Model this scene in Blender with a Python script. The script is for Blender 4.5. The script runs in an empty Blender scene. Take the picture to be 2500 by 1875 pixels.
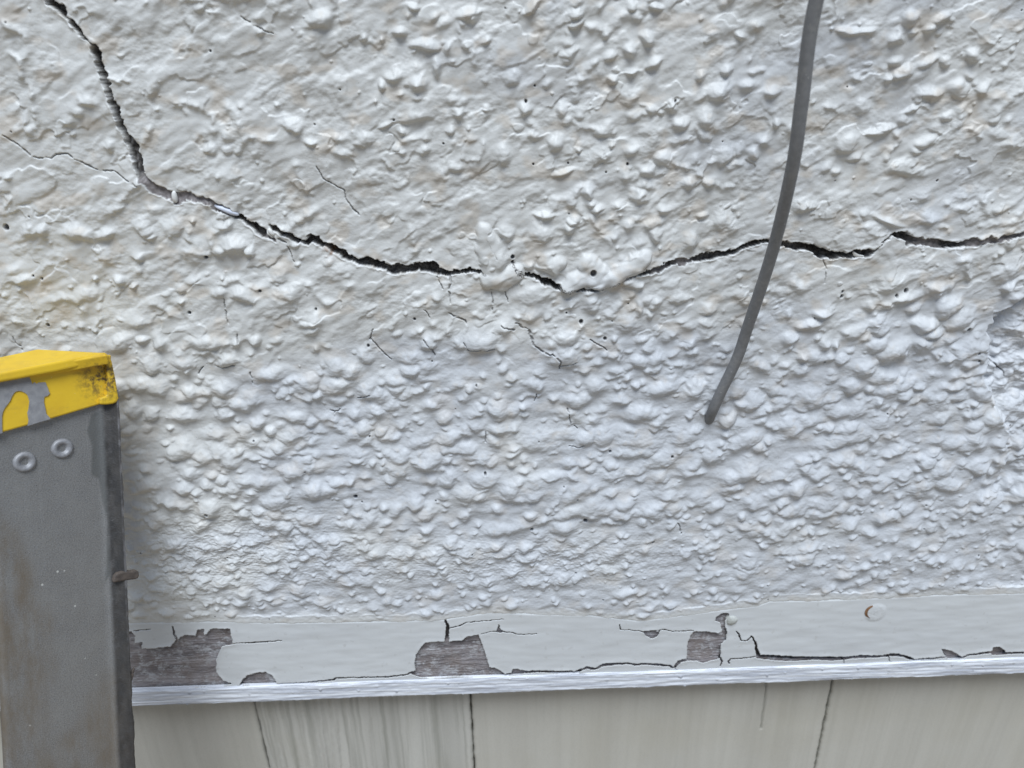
import bpy, math
import numpy as np

# ------------------------------------------------------------------ camera, sky, sun, exposure
S = bpy.context.scene
COL = S.collection
F = 1850.0                                  # focal length in pixels of a 2500 x 1875 frame
PITCH, YAW, DIST = math.radians(23), math.radians(2.8), 0.33
fwd = np.array([math.sin(YAW) * math.cos(PITCH), math.cos(YAW) * math.cos(PITCH), -math.sin(PITCH)])
right = np.array([math.cos(YAW), -math.sin(YAW), 0.0])
up = np.cross(right, fwd)
CAM = -DIST * fwd
cd = bpy.data.cameras.new('camera')
cam = bpy.data.objects.new('camera', cd)
COL.objects.link(cam)
S.camera = cam
cam.location = CAM
cam.rotation_euler = (math.radians(90) - PITCH, 0, -YAW)
cd.sensor_width = 36
cd.lens = F / 2500 * 36
cd.clip_start, cd.clip_end = 0.005, 500
cd.dof.use_dof = True
cd.dof.focus_distance = 0.325
cd.dof.aperture_fstop = 11

SUN_ELEV, SUN_AZ = math.radians(65), math.radians(-3)     # azimuth from straight in front of the wall, negative = left
to_sun = np.array([math.sin(SUN_AZ) * math.cos(SUN_ELEV), -math.cos(SUN_AZ) * math.cos(SUN_ELEV), math.sin(SUN_ELEV)])
w = bpy.data.worlds.new('World')
S.world = w
w.use_nodes = True
nt = w.node_tree
sky = nt.nodes.new('ShaderNodeTexSky')
sky.sky_type = 'NISHITA'
sky.sun_disc = False
sky.sun_elevation = SUN_ELEV
sky.sun_rotation = math.atan2(to_sun[0], to_sun[1])
bg = nt.nodes['Background']
bg.inputs['Strength'].default_value = 0.05
nt.links.new(sky.outputs[0], bg.inputs['Color'])
ld = bpy.data.lights.new('sun', 'SUN')
ld.energy = 2.8
ld.angle = math.radians(32)
ld.color = (0.87, 0.94, 1.0)
sun = bpy.data.objects.new('sun', ld)
COL.objects.link(sun)
from mathutils import Vector
sun.rotation_euler = Vector(to_sun).to_track_quat('Z', 'Y').to_euler()
S.view_settings.view_transform = 'Standard'
S.view_settings.look = 'None'
S.view_settings.gamma = 1
S.view_settings.use_curve_mapping = False
S.view_settings.exposure = 0.33

# ------------------------------------------------------------------ helpers
rng = np.random.default_rng(7)
f4 = np.float32


def ray(px, py):
    px = np.asarray(px, float)[..., None]
    py = np.asarray(py, float)[..., None]
    return fwd + (px - 1250) / F * right - (py - 937.5) / F * up


def hit_plane(px, py, P0, n):
    d = ray(px, py)
    t = ((P0 - CAM) @ n) / (d @ n)
    return CAM + d * t[..., None]


def hit_y(px, py, y):
    return hit_plane(px, py, np.array([0.0, y, 0.0]), np.array([0.0, 1.0, 0.0]))


def sstep(a, b, x):
    t = np.clip((x - a) / (b - a), 0, 1)
    return t * t * (3 - 2 * t)


_perm = np.random.default_rng(3).permutation(256).astype(np.int32)
_perm = np.concatenate([_perm, _perm])
_ang = np.random.default_rng(4).random(256) * 2 * np.pi
_gx, _gy = np.cos(_ang).astype(f4), np.sin(_ang).astype(f4)


def perlin(x, y, seed=0):
    x = np.asarray(x, f4) + f4(seed * 17.31)
    y = np.asarray(y, f4) + f4(seed * 9.77)
    x, y = np.broadcast_arrays(x, y)
    xf, yf = np.floor(x), np.floor(y)
    xi, yi = xf.astype(np.int32) & 255, yf.astype(np.int32) & 255
    x, y = x - xf, y - yf
    u, v = x * x * x * (x * (x * 6 - 15) + 10), y * y * y * (y * (y * 6 - 15) + 10)
    p0, p1 = _perm[xi], _perm[xi + 1]

    def g(p, dy, a, b):
        h = _perm[p + dy]
        return _gx[h] * a + _gy[h] * b
    n00, n10 = g(p0, yi, x, y), g(p1, yi, x - 1, y)
    n01, n11 = g(p0, yi + 1, x, y - 1), g(p1, yi + 1, x - 1, y - 1)
    a = n00 + u * (n10 - n00)
    b = n01 + u * (n11 - n01)
    return (a + v * (b - a)) * f4(1.5)


def fbm(x, y, o=3, seed=0):
    r, a = 0, 1.0
    for i in range(o):
        r = r + a * perlin(x * (2.03 ** i), y * (2.03 ** i), seed + i * 3)
        a *= 0.5
    return r


def axis(lo, hi, step, lo2, hi2, grow=1.35, mid=0.11):
    """coordinates dense between lo and hi, growing coarser out to lo2 and hi2"""
    c = np.arange(lo, hi + step * .5, step)
    s, a = step, []
    v = lo
    while v > lo2:
        s = min(s * grow, 0.0008 if v > lo - mid else 0.02)
        v -= s
        a.append(v)
    s, b = step, []
    v = c[-1]
    while v < hi2:
        s = min(s * grow, 0.0008 if v < c[-1] + mid else 0.02)
        v += s
        b.append(v)
    return np.concatenate([np.array(a[::-1]), c, np.array(b)])


def grid_mesh(name, V, mat, parent=None, keep=None, attrs=None, origin=(0, 0, 0), smooth=True):
    nz, nx = V.shape[:2]
    idx = np.arange(nz * nx, dtype=np.int32).reshape(nz, nx)
    q = np.stack([idx[:-1, :-1], idx[:-1, 1:], idx[1:, 1:], idx[1:, :-1]], -1).reshape(-1, 4)
    if keep is not None:
        q = q[keep.reshape(-1)]
    me = bpy.data.meshes.new(name)
    me.vertices.add(nz * nx)
    me.vertices.foreach_set('co', (V.reshape(-1, 3) - np.array(origin)).astype(f4).ravel())
    me.loops.add(q.size)
    me.loops.foreach_set('vertex_index', q.ravel())
    me.polygons.add(len(q))
    me.polygons.foreach_set('loop_start', np.arange(0, q.size, 4, dtype=np.int32))
    me.update(calc_edges=True)
    if smooth:
        me.polygons.foreach_set('use_smooth', np.ones(len(q), bool))
    for k, a in (attrs or {}).items():
        if a.ndim == 3:
            at = me.attributes.new(k, 'FLOAT_VECTOR', 'POINT')
            at.data.foreach_set('vector', a.reshape(-1).astype(f4))
        else:
            at = me.attributes.new(k, 'FLOAT', 'POINT')
            at.data.foreach_set('value', a.reshape(-1).astype(f4))
    return link(name, me, mat, parent, origin)


def link(name, me, mat, parent=None, origin=(0, 0, 0)):
    o = bpy.data.objects.new(name, me)
    COL.objects.link(o)
    if mat:
        me.materials.append(mat)
    if parent is not None:
        o.parent = parent
    else:
        o.location = origin
    return o


def poly_mesh(name, verts, faces, mat, parent=None, origin=(0, 0, 0), smooth=False, bevel=0, segs=2):
    me = bpy.data.meshes.new(name)
    me.from_pydata([tuple(np.array(v) - np.array(origin)) for v in verts], [], faces)
    import bmesh
    bm = bmesh.new()
    bm.from_mesh(me)
    bmesh.ops.recalc_face_normals(bm, faces=bm.faces)
    bm.to_mesh(me)
    bm.free()
    if smooth:
        me.polygons.foreach_set('use_smooth', np.ones(len(me.polygons), bool))
    o = link(name, me, mat, parent, origin)
    if bevel:
        b = o.modifiers.new('bevel', 'BEVEL')
        b.width = bevel
        b.segments = segs
        b.limit_method = 'ANGLE'
        b.angle_limit = math.radians(40)
    return o


def thing(name, label, cat, loc):
    o = bpy.data.objects.new(name, None)
    COL.objects.link(o)
    o.location = loc
    o.empty_display_size = 0.02
    tag(o, label, cat)
    return o


def tag(o, label, cat, kind='thing'):
    o['label'] = label
    o['category'] = cat
    o['kind'] = kind
    return o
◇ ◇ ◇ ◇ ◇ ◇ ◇
WHAT NEEDS TO BE DONE:
Set the listing down in full and exactly. Pictures within it should not appear in the copy.

THE RESPONSE:
Model this scene in Blender with a Python script. The script is for Blender 4.5. The script runs in an empty Blender scene. Take the picture to be 2500 by 1875 pixels.
import bpy, math
import numpy as np

# ------------------------------------------------------------------ camera, sky, sun, exposure
S = bpy.context.scene
COL = S.collection
F = 1850.0                                  # focal length in pixels of a 2500 x 1875 frame
PITCH, YAW, DIST = math.radians(23), math.radians(2.8), 0.33
fwd = np.array([math.sin(YAW) * math.cos(PITCH), math.cos(YAW) * math.cos(PITCH), -math.sin(PITCH)])
right = np.array([math.cos(YAW), -math.sin(YAW), 0.0])
up = np.cross(right, fwd)
CAM = -DIST * fwd
cd = bpy.data.cameras.new('camera')
cam = bpy.data.objects.new('camera', cd)
COL.objects.link(cam)
S.camera = cam
cam.location = CAM
cam.rotation_euler = (math.radians(90) - PITCH, 0, -YAW)
cd.sensor_width = 36
cd.lens = F / 2500 * 36
cd.clip_start, cd.clip_end = 0.005, 500
cd.dof.use_dof = True
cd.dof.focus_distance = 0.325
cd.dof.aperture_fstop = 11

SUN_ELEV, SUN_AZ = math.radians(65), math.radians(-3)     # azimuth from straight in front of the wall, negative = left
to_sun = np.array([math.sin(SUN_AZ) * math.cos(SUN_ELEV), -math.cos(SUN_AZ) * math.cos(SUN_ELEV), math.sin(SUN_ELEV)])
w = bpy.data.worlds.new('World')
S.world = w
w.use_nodes = True
nt = w.node_tree
sky = nt.nodes.new('ShaderNodeTexSky')
sky.sky_type = 'NISHITA'
sky.sun_disc = False
sky.sun_elevation = SUN_ELEV
sky.sun_rotation = math.atan2(to_sun[0], to_sun[1])
bg = nt.nodes['Background']
bg.inputs['Strength'].default_value = 0.05
nt.links.new(sky.outputs[0], bg.inputs['Color'])
ld = bpy.data.lights.new('sun', 'SUN')
ld.energy = 2.8
ld.angle = math.radians(32)
ld.color = (0.87, 0.94, 1.0)
sun = bpy.data.objects.new('sun', ld)
COL.objects.link(sun)
from mathutils import Vector
sun.rotation_euler = Vector(to_sun).to_track_quat('Z', 'Y').to_euler()
S.view_settings.view_transform = 'Standard'
S.view_settings.look = 'None'
S.view_settings.gamma = 1
S.view_settings.use_curve_mapping = False
S.view_settings.exposure = 0.33

# ------------------------------------------------------------------ helpers
rng = np.random.default_rng(7)
f4 = np.float32


def ray(px, py):
    px = np.asarray(px, float)[..., None]
    py = np.asarray(py, float)[..., None]
    return fwd + (px - 1250) / F * right - (py - 937.5) / F * up


def hit_plane(px, py, P0, n):
    d = ray(px, py)
    t = ((P0 - CAM) @ n) / (d @ n)
    return CAM + d * t[..., None]


def hit_y(px, py, y):
    return hit_plane(px, py, np.array([0.0, y, 0.0]), np.array([0.0, 1.0, 0.0]))


def sstep(a, b, x):
    t = np.clip((x - a) / (b - a), 0, 1)
    return t * t * (3 - 2 * t)


_perm = np.random.default_rng(3).permutation(256).astype(np.int32)
_perm = np.concatenate([_perm, _perm])
_ang = np.random.default_rng(4).random(256) * 2 * np.pi
_gx, _gy = np.cos(_ang).astype(f4), np.sin(_ang).astype(f4)


def perlin(x, y, seed=0):
    x = np.asarray(x, f4) + f4(seed * 17.31)
    y = np.asarray(y, f4) + f4(seed * 9.77)
    x, y = np.broadcast_arrays(x, y)
    xf, yf = np.floor(x), np.floor(y)
    xi, yi = xf.astype(np.int32) & 255, yf.astype(np.int32) & 255
    x, y = x - xf, y - yf
    u, v = x * x * x * (x * (x * 6 - 15) + 10), y * y * y * (y * (y * 6 - 15) + 10)
    p0, p1 = _perm[xi], _perm[xi + 1]

    def g(p, dy, a, b):
        h = _perm[p + dy]
        return _gx[h] * a + _gy[h] * b
    n00, n10 = g(p0, yi, x, y), g(p1, yi, x - 1, y)
    n01, n11 = g(p0, yi + 1, x, y - 1), g(p1, yi + 1, x - 1, y - 1)
    a = n00 + u * (n10 - n00)
    b = n01 + u * (n11 - n01)
    return (a + v * (b - a)) * f4(1.5)


def fbm(x, y, o=3, seed=0):
    r, a = 0, 1.0
    for i in range(o):
        r = r + a * perlin(x * (2.03 ** i), y * (2.03 ** i), seed + i * 3)
        a *= 0.5
    return r


def axis(lo, hi, step, lo2, hi2, grow=1.35, mid=0.11):
    """coordinates dense between lo and hi, growing coarser out to lo2 and hi2"""
    c = np.arange(lo, hi + step * .5, step)
    s, a = step, []
    v = lo
    while v > lo2:
        s = min(s * grow, 0.0008 if v > lo - mid else 0.02)
        v -= s
        a.append(v)
    s, b = step, []
    v = c[-1]
    while v < hi2:
        s = min(s * grow, 0.0008 if v < c[-1] + mid else 0.02)
        v += s
        b.append(v)
    return np.concatenate([np.array(a[::-1]), c, np.array(b)])


def grid_mesh(name, V, mat, parent=None, keep=None, attrs=None, origin=(0, 0, 0), smooth=True):
    nz, nx = V.shape[:2]
    idx = np.arange(nz * nx, dtype=np.int32).reshape(nz, nx)
    q = np.stack([idx[:-1, :-1], idx[:-1, 1:], idx[1:, 1:], idx[1:, :-1]], -1).reshape(-1, 4)
    if keep is not None:
        q = q[keep.reshape(-1)]
    me = bpy.data.meshes.new(name)
    me.vertices.add(nz * nx)
    me.vertices.foreach_set('co', (V.reshape(-1, 3) - np.array(origin)).astype(f4).ravel())
    me.loops.add(q.size)
    me.loops.foreach_set('vertex_index', q.ravel())
    me.polygons.add(len(q))
    me.polygons.foreach_set('loop_start', np.arange(0, q.size, 4, dtype=np.int32))
    me.update(calc_edges=True)
    if smooth:
        me.polygons.foreach_set('use_smooth', np.ones(len(q), bool))
    for k, a in (attrs or {}).items():
        if a.ndim == 3:
            at = me.attributes.new(k, 'FLOAT_VECTOR', 'POINT')
            at.data.foreach_set('vector', a.reshape(-1).astype(f4))
        else:
            at = me.attributes.new(k, 'FLOAT', 'POINT')
            at.data.foreach_set('value', a.reshape(-1).astype(f4))
    return link(name, me, mat, parent, origin)


def link(name, me, mat, parent=None, origin=(0, 0, 0)):
    o = bpy.data.objects.new(name, me)
    COL.objects.link(o)
    if mat:
        me.materials.append(mat)
    if parent is not None:
        o.parent = parent
    else:
        o.location = origin
    return o


def poly_mesh(name, verts, faces, mat, parent=None, origin=(0, 0, 0), smooth=False, bevel=0, segs=2):
    me = bpy.data.meshes.new(name)
    me.from_pydata([tuple(np.array(v) - np.array(origin)) for v in verts], [], faces)
    import bmesh
    bm = bmesh.new()
    bm.from_mesh(me)
    bmesh.ops.recalc_face_normals(bm, faces=bm.faces)
    bm.to_mesh(me)
    bm.free()
    if smooth:
        me.polygons.foreach_set('use_smooth', np.ones(len(me.polygons), bool))
    o = link(name, me, mat, parent, origin)
    if bevel:
        b = o.modifiers.new('bevel', 'BEVEL')
        b.width = bevel
        b.segments = segs
        b.limit_method = 'ANGLE'
        b.angle_limit = math.radians(40)
    return o


def thing(name, label, cat, loc):
    o = bpy.data.objects.new(name, None)
    COL.objects.link(o)
    o.location = loc
    o.empty_display_size = 0.02
    tag(o, label, cat)
    return o


def tag(o, label, cat, kind='thing'):
    o['label'] = label
    o['category'] = cat
    o['kind'] = kind
    return o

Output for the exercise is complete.